MUMBAI: Not all news is breaking, some of it is quietly improving. Network18 Media & Investments Limited appears to be doing just that, tightening losses and stabilising margins even as costs continue to weigh on the business. For FY26, the company reported revenue from operations of Rs 1,955.1 crore, up from Rs 1,896.2 crore in FY25, signalling modest top-line growth in a challenging media environment. Total income stood at Rs 1,978.2 crore, compared to Rs 1,913 crore a year earlier.
Profit after tax came in at Rs 306.6 crore for the year, a sharp turnaround from Rs 3,225.4 crore in FY25, largely reflecting the absence of large exceptional items that had inflated the previous year’s numbers.

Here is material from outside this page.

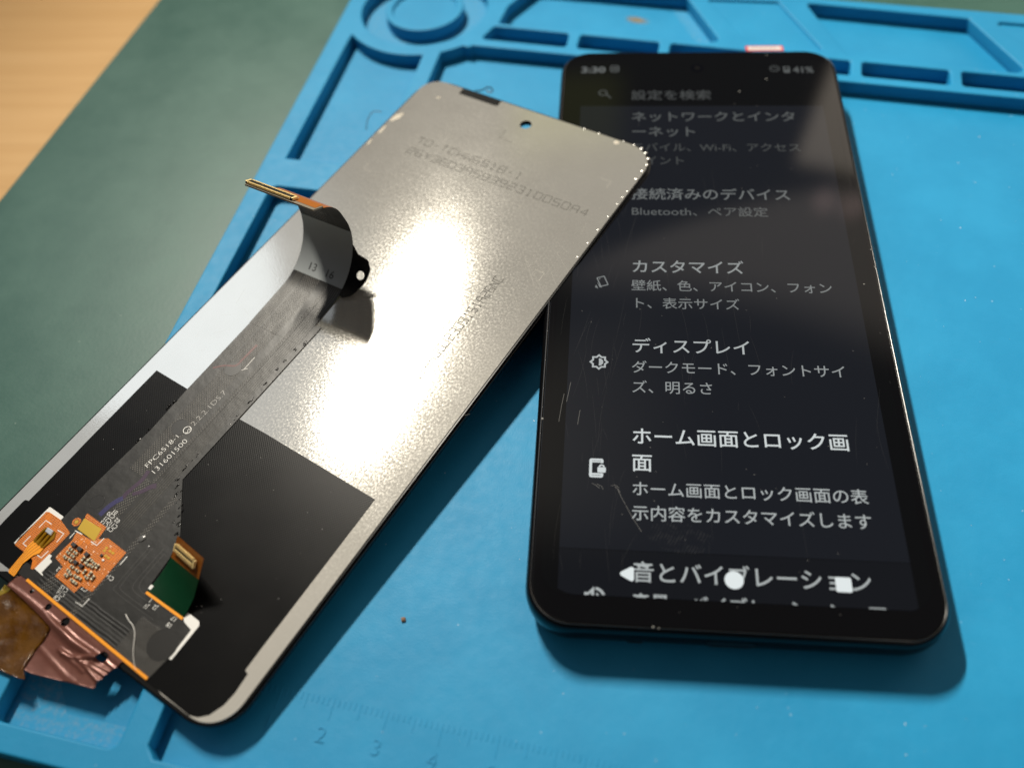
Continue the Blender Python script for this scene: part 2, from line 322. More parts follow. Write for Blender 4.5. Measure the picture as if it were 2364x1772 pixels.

On a more comparable basis, the company’s operating performance showed signs of gradual stabilisation.
However, the quarterly picture remained under pressure. For the March quarter, Network18 reported a loss of Rs 53.1 crore, narrower than the Rs 98.1 crore loss in the same period last year, but still indicative of ongoing cost challenges.
Expenses continued to track high. Total expenses for FY26 stood at Rs 2,235.7 crore, up from Rs 2,197.8 crore in FY25. Key cost heads included operational expenses of Rs 765.9 crore, employee benefits of Rs 475.9 crore, and marketing, distribution and promotional spends of Rs 427.1 crore, underlining the continued investment required to sustain reach and engagement.
At an operating level, margins remained under strain. Operating margin stood at 2.33 per cent for FY26, marginally higher than 1.77 per cent in FY25, while net profit margin remained negative at -13.02 per cent, though improved from -14.89 per cent.
On the balance sheet, total assets rose to Rs 8,957.6 crore as of 31 March 2026, from Rs 8,317.5 crore a year earlier. Equity strengthened to Rs 4,958.7 crore, while borrowings increased to Rs 3,112.8 crore, reflecting a higher reliance on debt to support operations.
Cash flows told a mixed story. While financing activities generated Rs 83.9 crore, operating cash flow remained negative at Rs -24 crore, highlighting ongoing pressure on core cash generation. Cash and cash equivalents, however, improved to Rs 33.9 crore from Rs 1.8 crore.
The numbers point to a company in transition growing revenues, trimming losses, but still grappling with structural cost pressures. In a sector where scale often comes at a price, Network18 seems to be inching towards balance, one quarter at a time.